# Job
The required output consists solely of the lines from the top of the listing through the line containing "from mathutils import", transcribed exactly.

# Data segment
--- begin ---

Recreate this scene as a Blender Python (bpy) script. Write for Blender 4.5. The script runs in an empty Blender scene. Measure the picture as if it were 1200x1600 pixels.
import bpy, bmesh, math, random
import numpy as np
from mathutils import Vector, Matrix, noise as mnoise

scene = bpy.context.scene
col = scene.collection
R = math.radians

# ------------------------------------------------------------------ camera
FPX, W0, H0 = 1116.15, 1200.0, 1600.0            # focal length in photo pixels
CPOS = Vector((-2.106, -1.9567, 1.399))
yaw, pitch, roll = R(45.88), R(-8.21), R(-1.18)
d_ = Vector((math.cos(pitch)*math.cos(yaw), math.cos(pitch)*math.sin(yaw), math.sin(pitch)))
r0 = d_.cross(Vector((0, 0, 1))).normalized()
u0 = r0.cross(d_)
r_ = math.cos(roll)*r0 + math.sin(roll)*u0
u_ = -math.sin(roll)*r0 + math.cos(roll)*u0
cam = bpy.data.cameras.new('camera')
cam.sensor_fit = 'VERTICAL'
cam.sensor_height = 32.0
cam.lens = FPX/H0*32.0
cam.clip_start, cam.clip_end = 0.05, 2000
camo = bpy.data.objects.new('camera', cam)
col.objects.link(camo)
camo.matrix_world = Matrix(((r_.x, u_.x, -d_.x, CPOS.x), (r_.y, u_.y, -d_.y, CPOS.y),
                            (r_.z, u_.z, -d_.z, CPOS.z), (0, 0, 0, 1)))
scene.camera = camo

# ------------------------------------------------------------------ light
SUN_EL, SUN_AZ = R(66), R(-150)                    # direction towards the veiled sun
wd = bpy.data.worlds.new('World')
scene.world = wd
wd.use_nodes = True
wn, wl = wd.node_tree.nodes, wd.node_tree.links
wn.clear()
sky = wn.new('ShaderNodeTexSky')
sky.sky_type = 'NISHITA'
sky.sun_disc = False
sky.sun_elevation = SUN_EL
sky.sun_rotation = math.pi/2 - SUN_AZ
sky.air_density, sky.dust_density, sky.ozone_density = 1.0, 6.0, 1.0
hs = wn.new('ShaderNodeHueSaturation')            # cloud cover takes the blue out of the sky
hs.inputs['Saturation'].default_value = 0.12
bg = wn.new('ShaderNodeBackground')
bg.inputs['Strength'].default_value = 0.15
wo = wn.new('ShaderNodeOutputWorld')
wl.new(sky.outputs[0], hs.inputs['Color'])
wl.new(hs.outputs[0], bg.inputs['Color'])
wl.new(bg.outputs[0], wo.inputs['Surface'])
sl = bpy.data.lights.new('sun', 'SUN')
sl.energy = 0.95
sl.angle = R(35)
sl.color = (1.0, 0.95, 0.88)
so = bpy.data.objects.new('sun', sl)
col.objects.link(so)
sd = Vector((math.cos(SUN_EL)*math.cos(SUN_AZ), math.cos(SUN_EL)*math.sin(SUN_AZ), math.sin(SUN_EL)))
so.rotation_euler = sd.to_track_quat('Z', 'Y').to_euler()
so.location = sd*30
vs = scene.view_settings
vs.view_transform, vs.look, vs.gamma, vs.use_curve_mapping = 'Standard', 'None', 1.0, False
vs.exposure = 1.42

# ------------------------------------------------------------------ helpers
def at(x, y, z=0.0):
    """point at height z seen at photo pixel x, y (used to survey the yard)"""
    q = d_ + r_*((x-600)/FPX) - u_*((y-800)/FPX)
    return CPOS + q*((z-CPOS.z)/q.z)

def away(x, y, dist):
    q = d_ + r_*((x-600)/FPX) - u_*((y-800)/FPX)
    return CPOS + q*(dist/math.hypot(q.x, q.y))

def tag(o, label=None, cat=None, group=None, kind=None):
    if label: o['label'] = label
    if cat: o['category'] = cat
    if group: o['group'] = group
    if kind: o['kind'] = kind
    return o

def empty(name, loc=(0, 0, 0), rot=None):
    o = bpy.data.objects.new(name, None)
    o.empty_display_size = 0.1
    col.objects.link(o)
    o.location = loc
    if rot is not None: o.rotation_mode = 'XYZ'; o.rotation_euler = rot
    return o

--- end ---

# Answer to the problem
Recreate this scene as a Blender Python (bpy) script. Write for Blender 4.5. The script runs in an empty Blender scene. Measure the picture as if it were 1200x1600 pixels.
import bpy, bmesh, math, random
import numpy as np
from mathutils import Vector, Matrix, noise as mnoise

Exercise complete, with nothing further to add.